TV-Kritik zum Frankfurter "Tatort" TV-Kritik zum Frankfurter "Tatort": Ganz lustig so lange die Opernsängerin bellt

Köln - Das IT-Genie Nils Engels (Jan Krauter) hat das Haus seiner Großeltern zu einer Festung ausgebaut und verteidigt es mit allen technischen Mitteln gegen die bedrohliche Außenwelt – und dazu gehören auch die Haustiere der gutbürgerlichen Nachbarschaft.

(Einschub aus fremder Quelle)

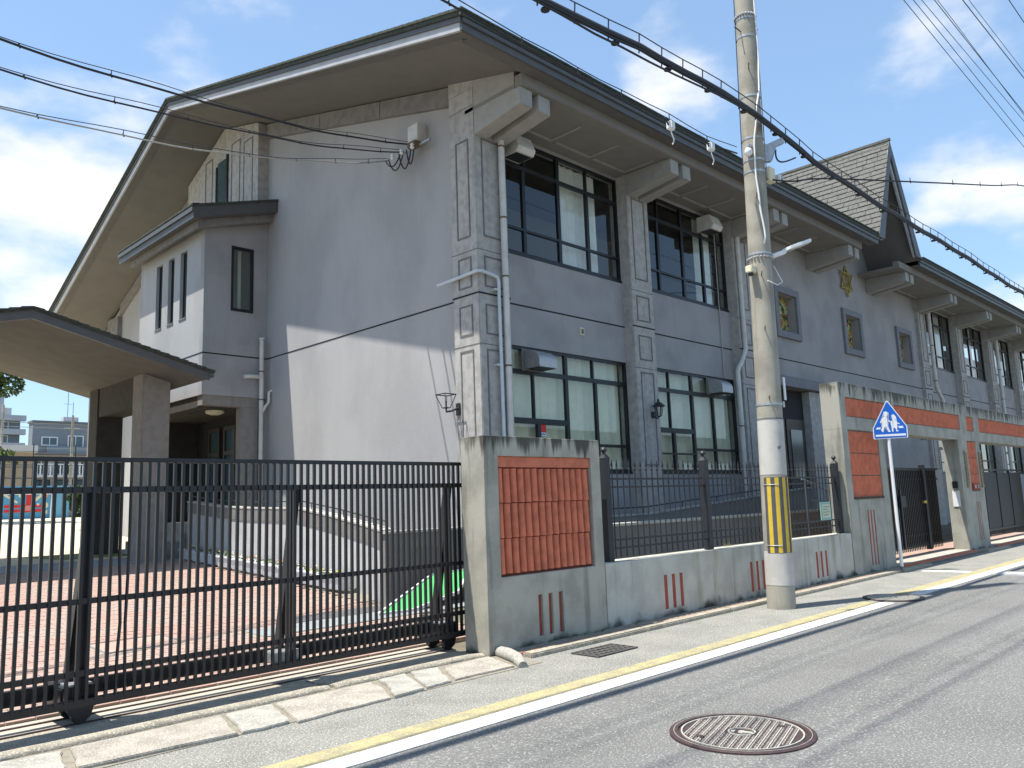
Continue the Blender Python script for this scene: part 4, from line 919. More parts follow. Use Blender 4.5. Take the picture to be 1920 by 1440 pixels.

Gleich in der ersten Szene tritt er eine verirrte Schildkröte platt, in seiner Tiefkühltruhe stapeln sich tote Katzen. Als dann der nette Herr Abendroth (Joachim Bißmeier) spurlos verschwindet, sind sich die Nachbarn darüber einig, dass ihn Engels auf dem Gewissen hat.
Ungefähr zur „Tatort“-Mitte kommt das mutmaßliche Mordopfer allerdings quicklebendig aus dem Urlaub zurück, und die Autoren fangen an, am ganz großen Rad zu drehen:
Es geht jetzt um einen von Engels entwickelten Algorithmus, der merkt, wenn wir emotional erregt sind und dann automatisch die Kamera in unserer Kontaktlinse anspringen lässt. Mit dem Prototyp filmt Engels praktischer Weise die eigene Ermordung.
Die Auflösung
Am Ende hat sich nicht nur eine finstere Big Data-Firma gegen das IT-Genie verschworen, sondern auch die brave Nachbarschaft. Nach dem Mord im Orient Express-Prinzip beteiligen sich (fast) alle daran, Nils Engels in seinen unter Starkstrom gesetzten Elektrozaun zu treiben.
Oder steckt doch ein Auftragskiller dahinter? So richtig aufgeklärt wird der Fall nämlich nicht. Was aber sehr gut dazu passt, dass zuvor nach allen Regeln der Stümperei ermittelt wurde.
Das war gut
Die Autoren versuchen sich auf ungewöhnliche Weise am Genre des Paranoia-Thrillers: Einerseits geht es um eine revolutionäre Schnüffel-Software, und andererseits um den alltäglichen Stellungskrieg am Gartenzaun.
Am Anfang ist diese Querverbindung ziemlich lustig, wie überhaupt die komödiantischen Momente die besten sind: Eine bellende Opernsängerin, ein Abteilungschef, der seinen Kommissaren die Glühbirnen aus den Lampen dreht, und ein Polizeihund, der seine menschlichen Kollegen ermittlungstaktisch um Längen schlägt.
Obwohl: War das wirklich Absicht?
Das war schlecht
Die Frankfurter Kommissare ermitteln in einer Welt ohne Rechtsanwälte; jeder Jura-Student könnte den armen Nils Engels jederzeit locker raushauen. Zunächst nimmt man das noch mit Humor, aber mit der Zeit geht einem das zusehends auf den Geist.
Womit wir auch schon beim ziemlich peinlichen Hacker-Humbug dieser „Tatort“-Folge wären: Hat da jemand vielleicht eine „Mr. Robot“-Staffel zu viel gesehen und versucht, das Gesehene auf Sonntagskrimi-Niveau zu bringen?
Und warum tut man uns das an?
Weil es gut aussieht, wenn Frankfurt in Dunkelheit versinkt, das Thema von einer ARD-Redaktion irgendwie für aktuell gehalten wurde und die Autoren offenbar glauben, dass man sich bei Zukunftsmusik nicht mit ewig gestrigem Kram wie Glaubwürdigkeit und Logik aufhalten muss.